Reading down the listing below, count the lines where the word "scene" shows up, then give only that count.

start

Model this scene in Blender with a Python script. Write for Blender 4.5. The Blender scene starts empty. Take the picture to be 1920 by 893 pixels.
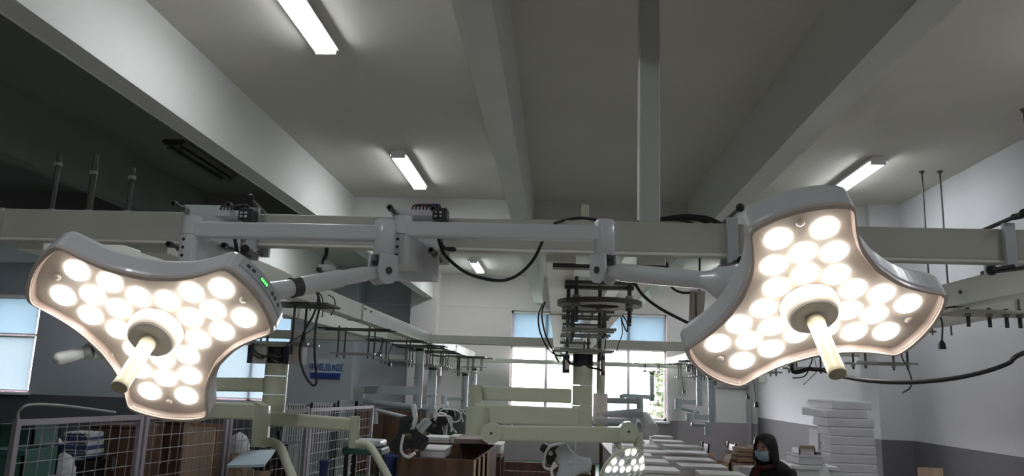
import bpy, math, random
from mathutils import Vector, Matrix
random.seed(7)
PI = math.pi
SC = bpy.context.scene
COL = SC.collection
CZ = 1.46                                   # camera height above the floor

# ------------------------------------------------------------------ camera
PITCH, YAW, ROLL, FPX = .1885, .0641, .03436, 1450.0
cy, sy = math.cos(YAW), math.sin(YAW)
FW = Vector((-sy*math.cos(PITCH), cy*math.cos(PITCH), math.sin(PITCH)))
_rt = Vector((cy, sy, 0)); _up = _rt.cross(FW)
RT = math.cos(ROLL)*_rt + math.sin(ROLL)*_up
UP = -math.sin(ROLL)*_rt + math.cos(ROLL)*_up
cam = bpy.data.objects.new('camera', bpy.data.cameras.new('camera')); COL.objects.link(cam)
cam.data.sensor_width = 36; cam.data.lens = FPX/1920*36
cam.data.clip_start = .05; cam.data.clip_end = 300
M = Matrix.Identity(4)
for i, v in enumerate((RT, UP, -FW)):
    for j in range(3): M[j][i] = v[j]
M.translation = (0, 0, CZ)
cam.matrix_world = M
SC.camera = cam

# ------------------------------------------------------------------ world, exposure
SC.view_settings.view_transform = 'Standard'
SC.view_settings.look = 'None'
SC.view_settings.gamma = 1
SC.view_settings.use_curve_mapping = False
SC.view_settings.exposure = 0.75
W = bpy.data.worlds.new('sky'); SC.world = W; W.use_nodes = True
bg = W.node_tree.nodes['Background']
bg.inputs[0].default_value = (.96, .94, 1.0, 1); bg.inputs[1].default_value = 16.0
TUBE_POWER = 20.0
LED_POWER = 13.0

def ray(x, y):
    return FW + RT*((x-960)/FPX) + UP*((446.5-y)/FPX)
def at(x, y, Y=None, Z=None, X=None):       # the point of the room seen at a place of the photograph, on a plane Y, Z (from eye level) or X
    d = ray(x, y)
    s = Y/d.y if Y is not None else (Z/d.z if Z is not None else X/d.x)
    v = d*s; v.z += CZ
    return v

# ------------------------------------------------------------------ materials
MAT = {}
def pbr(name, col, rough=.5, metal=0, var=.0, scale=6, bump=0, spec=.5, emis=None, estr=0, trans=0, coat=0):
    if name in MAT: return MAT[name]
    m = bpy.data.materials.new(name); m.use_nodes = True
    nt = m.node_tree; b = nt.nodes['Principled BSDF']
    b.inputs['Base Color'].default_value = (*col, 1)
    b.inputs['Roughness'].default_value = rough
    b.inputs['Metallic'].default_value = metal
    b.inputs['Specular IOR Level'].default_value = spec
    if coat: b.inputs['Coat Weight'].default_value = coat
    if trans: b.inputs['Transmission Weight'].default_value = trans
    if emis:
        b.inputs['Emission Color'].default_value = (*emis, 1); b.inputs['Emission Strength'].default_value = estr
    if var or bump:
        tc = nt.nodes.new('ShaderNodeNewGeometry')
        n = nt.nodes.new('ShaderNodeTexNoise'); n.inputs['Scale'].default_value = scale; n.inputs['Detail'].default_value = 6
        nt.links.new(tc.outputs['Position'], n.inputs['Vector'])
        if var:
            r = nt.nodes.new('ShaderNodeValToRGB')
            r.color_ramp.elements[0].position = .3; r.color_ramp.elements[1].position = .7
            r.color_ramp.elements[0].color = tuple(c*(1-var) for c in col)+(1,)
            r.color_ramp.elements[1].color = tuple(min(1, c*(1+var)) for c in col)+(1,)
            nt.links.new(n.outputs['Fac'], r.inputs[0]); nt.links.new(r.outputs[0], b.inputs['Base Color'])
        if bump:
            n2 = nt.nodes.new('ShaderNodeTexNoise'); n2.inputs['Scale'].default_value = scale*12; n2.inputs['Detail'].default_value = 4
            nt.links.new(tc.outputs['Position'], n2.inputs['Vector'])
            bp = nt.nodes.new('ShaderNodeBump'); bp.inputs['Strength'].default_value = bump; bp.inputs['Distance'].default_value = .003
            nt.links.new(n2.outputs['Fac'], bp.inputs['Height']); nt.links.new(bp.outputs['Normal'], b.inputs['Normal'])
    MAT[name] = m
    return m
def emit(name, col, s):
    if name in MAT: return MAT[name]
    m = bpy.data.materials.new(name); m.use_nodes = True; nt = m.node_tree
    nt.nodes.remove(nt.nodes['Principled BSDF'])
    e = nt.nodes.new('ShaderNodeEmission'); e.inputs[0].default_value = (*col, 1); e.inputs[1].default_value = s
    nt.links.new(e.outputs[0], nt.nodes['Material Output'].inputs[0])
    MAT[name] = m
    return m
def two_tone(name, low, high, z):           # a wall painted in two colours that meet at height z
    m = pbr(name, high, .75, var=.03, scale=1.5, bump=.15)
    nt = m.node_tree; b = nt.nodes['Principled BSDF']
    g = nt.nodes.new('ShaderNodeNewGeometry'); s = nt.nodes.new('ShaderNodeSeparateXYZ')
    nt.links.new(g.outputs['Position'], s.inputs[0])
    gt = nt.nodes.new('ShaderNodeMath'); gt.operation = 'GREATER_THAN'; gt.inputs[1].default_value = z
    nt.links.new(s.outputs['Z'], gt.inputs[0])
    mx = nt.nodes.new('ShaderNodeMix'); mx.data_type = 'RGBA'
    mx.inputs[6].default_value = (*low, 1)
    src = b.inputs['Base Color'].links[0].from_socket
    nt.links.new(gt.outputs[0], mx.inputs[0]); nt.links.new(src, mx.inputs[7]); nt.links.new(mx.outputs[2], b.inputs['Base Color'])
    return m
def woody(name, a, c, scale=3, rough=.6, axis=2):
    m = pbr(name, a, rough); nt = m.node_tree; b = nt.nodes['Principled BSDF']
    g = nt.nodes.new('ShaderNodeNewGeometry'); mp = nt.nodes.new('ShaderNodeMapping')
    sc = [scale*8]*3; sc[axis] = scale
    mp.inputs['Scale'].default_value = sc
    n = nt.nodes.new('ShaderNodeTexNoise'); n.inputs['Scale'].default_value = 1; n.inputs['Detail'].default_value = 5
    r = nt.nodes.new('ShaderNodeValToRGB'); r.color_ramp.elements[0].position = .35; r.color_ramp.elements[1].position = .68
    r.color_ramp.elements[0].color = (*a, 1); r.color_ramp.elements[1].color = (*c, 1)
    nt.links.new(g.outputs['Position'], mp.inputs[0]); nt.links.new(mp.outputs[0], n.inputs['Vector'])
    nt.links.new(n.outputs['Fac'], r.inputs[0]); nt.links.new(r.outputs[0], b.inputs['Base Color'])
    return m
def thin(name, col, diff, trl, clear):      # cloth, gauze or clear plastic that lets light through
    if name in MAT: return MAT[name]
    m = bpy.data.materials.new(name); m.use_nodes = True; nt = m.node_tree
    nt.nodes.remove(nt.nodes['Principled BSDF'])
    a = nt.nodes.new('ShaderNodeBsdfDiffuse' if diff != 'gloss' else 'ShaderNodeBsdfGlossy'); a.inputs[0].default_value = (*col, 1)
    if diff == 'gloss': a.inputs['Roughness'].default_value = .08
    t = nt.nodes.new('ShaderNodeBsdfTranslucent'); t.inputs[0].default_value = (*col, 1)
    c = nt.nodes.new('ShaderNodeBsdfTransparent'); c.inputs[0].default_value = (*[min(1, .5+.5*v) for v in col], 1)
    m1 = nt.nodes.new('ShaderNodeMixShader'); m1.inputs[0].default_value = trl
    m2 = nt.nodes.new('ShaderNodeMixShader'); m2.inputs[0].default_value = clear
    nt.links.new(a.outputs[0], m1.inputs[1]); nt.links.new(t.outputs[0], m1.inputs[2])
    nt.links.new(m1.outputs[0], m2.inputs[1]); nt.links.new(c.outputs[0], m2.inputs[2])
    nt.links.new(m2.outputs[0], nt.nodes['Material Output'].inputs[0])
    MAT[name] = m
    return m

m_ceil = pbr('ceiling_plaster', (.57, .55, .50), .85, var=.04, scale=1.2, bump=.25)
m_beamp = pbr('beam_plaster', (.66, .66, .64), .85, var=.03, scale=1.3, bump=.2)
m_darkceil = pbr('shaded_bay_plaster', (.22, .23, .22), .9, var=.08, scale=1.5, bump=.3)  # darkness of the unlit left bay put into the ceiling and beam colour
m_wallfar = two_tone('far_wall_paint', (.36, .31, .33), (.70, .67, .66), CZ-.58)
m_wallright = two_tone('right_wall_paint', (.15, .145, .155), (.64, .63, .66), CZ-.455)
m_wallleft = two_tone('left_wall_paint', (.12, .12, .135), (.50, .51, .55), CZ-.52)
m_pil = two_tone('pilaster_paint', (.15, .145, .155), (.60, .60, .61), CZ-.455)
m_floor_grey = pbr('grey_bounce_floor', (.46, .44, .41), .4, var=.08, scale=2)  # unseen near floor made pale so it bounces light up to the ceiling
m_floor = pbr('green_epoxy', (.03, .09, .065), .35, var=.12, scale=2)
m_gantry = pbr('gantry_paint', (.50, .50, .44), .5, var=.04, scale=5, bump=.05)
m_gantryW = pbr('gantry_paint_white', (.80, .80, .74), .42, var=.03, scale=5, bump=.05)
m_arm = pbr('arm_enamel', (.66, .68, .70), .3, coat=.3)
m_armG = pbr('arm_enamel_cream', (.62, .64, .50), .38, coat=.2)
m_armB = pbr('arm_enamel_blue_grey', (.50, .54, .56), .4)
m_steel = pbr('zinc_steel', (.34, .34, .32), .4, metal=.5)
m_rod = pbr('dark_threaded_rod', (.085, .085, .085), .5, metal=.5)
m_plate = pbr('oiled_steel_plate', (.075, .072, .058), .5, metal=.15, var=.1)
m_black = pbr('black_rubber', (.012, .012, .013), .5)
m_blackp = pbr('black_plastic', (.02, .02, .022), .4)
m_white = pbr('white_enamel', (.80, .80, .80), .4)
m_shell = pbr('lamp_shell_enamel', (.66, .67, .69), .28, coat=.4)
m_lip = pbr('lamp_rim_plastic', (.60, .52, .47), .25, coat=.5)
m_panel = pbr('lamp_panel', (.43, .38, .33), .35)
m_hub = pbr('lamp_hub', (.80, .73, .66), .3)
m_hubg = pbr('lamp_hub_face', (.74, .69, .64), .5)
m_inner = pbr('lamp_rim_inner', (.42, .33, .29), .3)
m_postp = pbr('post_paint', (.50, .52, .49), .45)
m_handle = pbr('handle_cover_plastic', (.80, .73, .52), .32)
m_handle_end = pbr('handle_cover_end', (.40, .36, .25), .5)
m_led = emit('led_light', (1, .95, .87), LED_POWER)
m_tube = emit('tube_light', (.93, .97, 1.0), TUBE_POWER)
m_cover = thin('clear_polycarbonate', (1, 1, 1), 'gloss', 0, .94)
m_green = emit('green_digits', (.12, 1, .15), 1.3)
m_foam = pbr('white_foam', (.86, .85, .87), .8, var=.03, scale=8, bump=.2)
m_foamg = pbr('grey_foam', (.64, .63, .65), .85, var=.04, scale=8, bump=.2)
m_brown = woody('brown_board', (.085, .042, .025), (.16, .085, .05), 2)
m_pine = woody('pale_wood', (.52, .36, .25), (.68, .50, .37), 2)
m_card = pbr('cardboard', (.38, .25, .15), .8, var=.08, scale=5)
m_cardin = pbr('cardboard_light', (.62, .46, .33), .8, var=.06, scale=5)
m_wire = pbr('fence_wire', (.36, .34, .36), .4, metal=.3)
m_post = pbr('fence_post', (.40, .37, .40), .45, metal=.2)
m_blue = pbr('blue_plastic', (.03, .06, .20), .4)
m_teal = pbr('green_plastic', (.05, .14, .11), .5, var=.1)
m_film = pbr('crumpled_film', (.62, .64, .66), .3, var=.15, scale=20, bump=.8)
m_blind = thin('blue_blind_cloth', (.070, .103, .126), 'diff', .6, 0)
m_gauze = thin('pale_blind_cloth', (.088, .112, .125), 'diff', .6, 0)
m_frame = pbr('window_frame', (.70, .62, .64), .4)
m_glass = thin('window_glass', (1, 1, 1), 'gloss', 0, .95)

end

_Exercise response_
2